En la Baja Edad Media, entre los gremios y talleres llenos de vida, había mujeres que lograban lo que creemos era impensable, pero en realidad fue habitual: destacar como calígrafas, escultoras, arquitectas o pintoras murales, entre otros ámbitos artísticos. Y es que no era raro encontrar damas brillando discretamente en este tipo de profesiones. El problema es que actualmente no se recuerdan las mujeres cuyas manos hábiles han dado vida a obras maestras porque sus nombres han quedado enterrados bajo el polvo del olvido. Una de ellas fue Violant de Algaraví, una pintora de tapices cuya historia y obras se han perdido entre las sombras y que solo podemos adivinar entre las líneas que dejó en su testamento. De Violant sabemos muy poco. Que nació en Aragón en algún momento del siglo XV, en la ciudad de Bílbilis, hoy conocida como Calatayud. Su nombre se lo pusieron en honor a su madre, Violant de Chalez. Se desconoce quién fue su padre, pero sí que provenía de un linaje posiblemente de origen plebeyo, aunque su familia había logrado elevar su estatus social con el tiempo. Los Algaraví no nacieron nobles, pero matrimonios estratégicos con familias poderosas les abrieron las puertas a la nobleza, estando muy asentados en la lustre cuna ya en el tiempo de Violant.

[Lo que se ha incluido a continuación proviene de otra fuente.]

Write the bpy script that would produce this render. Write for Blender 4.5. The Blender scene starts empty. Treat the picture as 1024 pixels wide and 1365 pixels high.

Siendo muy joven, Violant fue entregada en matrimonio a un rico mercader viudo de Daroca. Como era costumbre para una doncella, su dote fue generosa: 4.000 sueldos, además de vestidos y joyas. Se trasladó a Daroca, pero su matrimonio no duró mucho debido a la muerte de su marido. Viuda y sin hijos, su segundo enlace la llevó de regreso a Calatayud. El desequilibrio social entre ella y su nuevo esposo, García Pérez de Orera, era evidente, ya que mientras Violant descendía de una familia poderosa que la hacía ser una destacada noble, García era un notario de baja alcurnia. Si bien no hubo amor, de esa unión nació un hijo, Johan Pérez. En menos de dos años volvió a enviudar, quedando su heredero a su cargo completo en agosto de 1474.
Viendo la muerte de una forma tan cercana, Violant decidió dejar constancia de su vida en un testamento escrito a los 35 años en el que se mencionan varias propiedades y enseres que poseía, lo que nos permite saber que destacó en algo que la identificaba con varias mujeres de su tiempo: que fue una pintora de tapices y cortinas, y ejerció este oficio de manera remunerada.
Calatayud, en aquellos años, era un hervidero artístico, un lugar donde las mujeres podían trabajar sin mayores restricciones, sobre todo, en oficios como el de Violant, donde había una abundancia enorme de trabajo. En aquellos años, el gremio de los pintores estaba estrictamente jerarquizado. Los de retablos ocupaban el escalón más alto, seguidos por quienes pintaban cortinas y, en la base, los doradores. Esta estructura permitía a figuras como Violant dirigir su propio taller, por ello contaban con la ayuda de aprendices. Solo conocemos el nombre de una: Marica, quien fue discípula directa de Violant y que aparece en su testamento. No importaba si el artista era hombre o mujer, ya que no había restricciones de género en este sentido. Asimismo, una práctica bastante común era la de poseer una pequeña muestra de su producción en casa, como los retablos de Jesús y de la Virgen María que debieron ser espectaculares y muy queridos por su familia. Pero también sus tapices y cortinas tuvieron que ser admirados.
Sin embargo, como en tantos casos de la Historia, no sabemos si las obras de Violant actualmente han sido atribuidas a otros artistas masculinos o si simplemente han caído en el anonimato. La escritora Virginia Woolf lo expresó con aguda precisión al declarar que «en la mayor parte de la Historia, Anónimo era una mujer». Otras artistas de la España medieval han corrido la misma suerte, como Adelaida, miniaturista y calígrafa entre los siglos XII-XIII; Ede, literata que compuso el libro «Beato de Gerona», o Angélica, creadora de corales para la catedral de Tarragona.
Sus obras no están asociadas a sus nombres porque se desconocen incluso sus apellidos y sus vidas se encuentran ante el peligro del olvido. Pese a todo, en el caso de Violant, una nota final de esperanza ilumina su legado. Su nombre resurgió más de un siglo y medio después gracias a una pintora llamada Teresa Díez, que, al realizar una obra, escribió orgullosamente: «Violant dalgaravi me fecit», asegurando que Violant no quedaría en el anonimato.
Y así, gracias a esta simple mención y a su testamento, sabemos que Violant de Algaraví existió y que fue enterrada alrededor del año 1474 en la capilla de Santo Tomás de Aquino en San Pedro Mártir y que su nombre, a pesar de todo, no fue olvidado.